Established in 1845, First Baptist Church has enjoyed a long history in Roanoke, Alabama. Construction of the original building on Main Street began in 1901, and its current building has occupied its location in the heart of downtown Roanoke since 1979.

It was this history that caught my eye as a newcomer. As I walked up the manicured lawn on my first Sunday in Roanoke, the historical marker posted in the front lawn grabbed my attention, as did the building’s cornerstone from the turn-of-the-century. Walking through neo-Byzantine arches as I entered the red-brick building, I was further impressed in the sanctuary with a sense of the church’s reverence for its traditions and history.

My own church experiences have usually been much different. Though a Christian, I have never consistently attended a traditional Baptist church, having attended contemporary Presbyterian, nondenominational, and Methodist churches instead.

At first, I was not quite sure what to make of these differences. Where I was used to wooden chairs or benches, First Baptist has red velvet pews with flowered, scrolling details on their wooden sides.  Instead of a band leading worship with contemporary songs, a six-person choir and a worship director with a beautiful tenor led us in a series of hymns, accompanied by a large pipe organ that flanked the pulpit on either side. Instead of simple, clear glass windows, sunlight streamed through primary-colored stained glass featuring biblical imagery.

I thoroughly enjoyed the traditional elements of worship that day, just as I enjoyed the sermon from Reverend Ben Bailie on Mark 5:1-20. My favorite part of First Baptist, however, came when the service ended and its congregants visited together. The members of First Baptist greeted me warmly and welcomed me to their church.

In these conversations, the affectionate bonds between the members of the congregation were obvious. In a lunch at the local meat-and-three after the service, several ladies discussed with me the depth of their bonds with each other and with First Baptist. Indeed, the most recent transplant to Roanoke and to First Baptist had ‘only’ been there for 50 years. Though smaller in terms of numbers (there were 46 members present on the Sunday that I attended), the wealth of friendships and history among its congregation made the church feel as open and vital as any church I have attended.

As with many towns in the South, the Baptists and the Methodists are the two largest denominations in Roanoke. However, rather than being a matter of discord between the two churches, First Baptist and First Methodist, which face each other diagonally on Main Street, have frequently united in the name of intra-denominational cooperation.

When First Baptist’s building burned in 1977, First Methodist hosted the congregation in its building, and the two churches alternated using the sanctuary while the other attended Sunday School in an adjoining structure to accommodate the two congregations. Joy Adams, a retired school teacher of math and reading, remembers other instances of cooperation between the two churches, saying, “When we had a fifth Sunday in a particular month—and this was usually when one of us had an interim pastor—we’d meet at the Methodist church and their pastor would preach, and the next time, they’d come to the Baptist church and ours would preach.”

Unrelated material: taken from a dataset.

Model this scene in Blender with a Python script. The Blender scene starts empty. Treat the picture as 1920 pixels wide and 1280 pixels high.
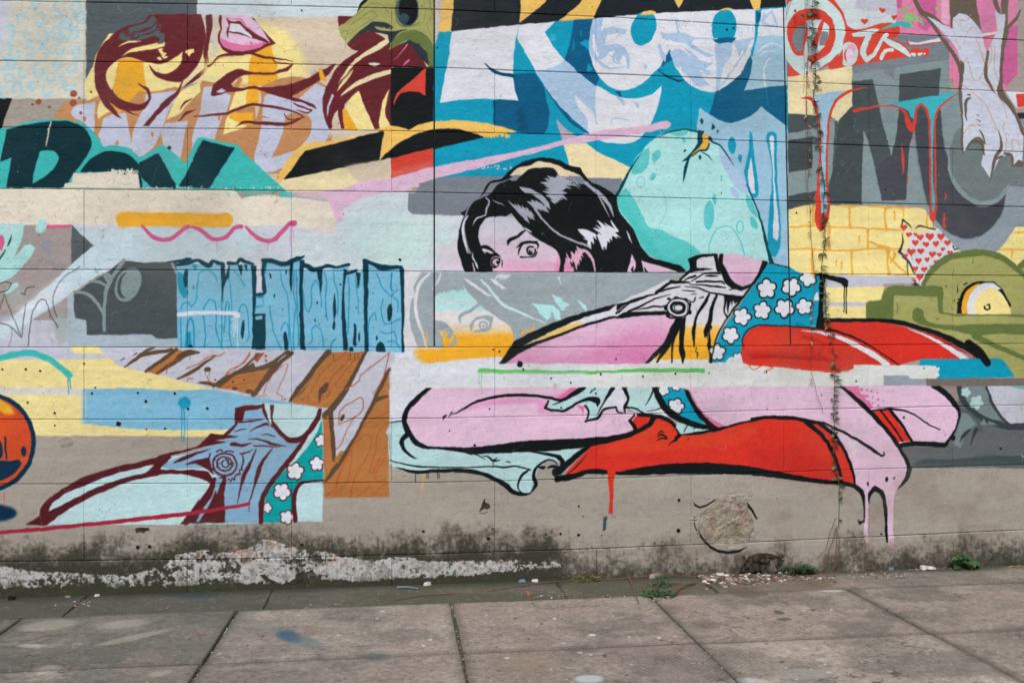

Adams has deep roots with the denomination and has attended First Baptist since she and her husband first moved to Roanoke in January 1953. “I grew up at a First Baptist Church [in Georgia], I went to First Baptist in Lanett [Alabama], and I’ve never thought of going anywhere else,” she said. She added that the most special thing about the church were the friendships that she’d made over the years.

 A post-industrial town, Roanoke’s population has decreased over the years as some of its manufacturing industries have moved or ceased production, and citizens migrated elsewhere to find work. First Baptist’s attendance has decreased with these changes, but Adams is optimistic about the church’s role in Roanoke’s future, saying, “I have no idea what the future holds, but I think as long as First Baptist is in Roanoke it will be working for the community.”